It is a technical limitation. The meta_key will only be created for every post published after the plugin has been activated.
There is nothing I can do here.
I understand. Thanks.
Internally, I guess there’s an INNER JOIN involved? How can we see the generated query? Not sure if a LEFT JOIN would solve this at once. But I’m considering using a plain MySQL query to retrieve results (on my custom view).
Well, I solved it with something like this:
function set_default_views_metakey($post_ID){
add_post_meta($post_ID, 'views', 0, true);
return $post_ID; // not sure if needed
}
add_action('wp_insert_post','set_default_views_metakey');
It works. New posts now has zero as default views count.

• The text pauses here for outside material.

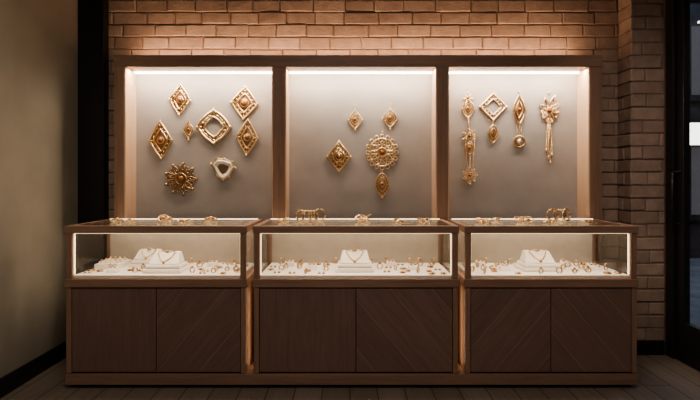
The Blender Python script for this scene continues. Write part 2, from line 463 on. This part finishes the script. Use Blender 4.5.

And this will correct the error in existing posts:
$args = array(
//'post_type' => 'post',
'meta_query' => array(
'relation' => 'OR',
array(
'key' => 'views',
'value' => 'bogus', // you have to pass a value
'compare' => 'NOT EXISTS'
),
array(
'key' => 'views',
'value' => ''
)
),
'fields' => 'ids'
);
// perform the query to get back an array of ids
$posts = new WP_Query( $args );
foreach ( $posts->posts as $id ) {
add_post_meta($id, 'views', 0, true);
}
ref: http://wordpress.stackexchange.com/questions/121165/save-default-value-for-empty-or-missing-post-meta
@gperez-tl: thanks for sharing, this will work if you have a few post, but if your post tables is large, it will probably time out.
But this is a good answer, to be honest I did not thought of this. I am going to pin this topic.
Hi Lester,
Have you updated the plugin with above issue?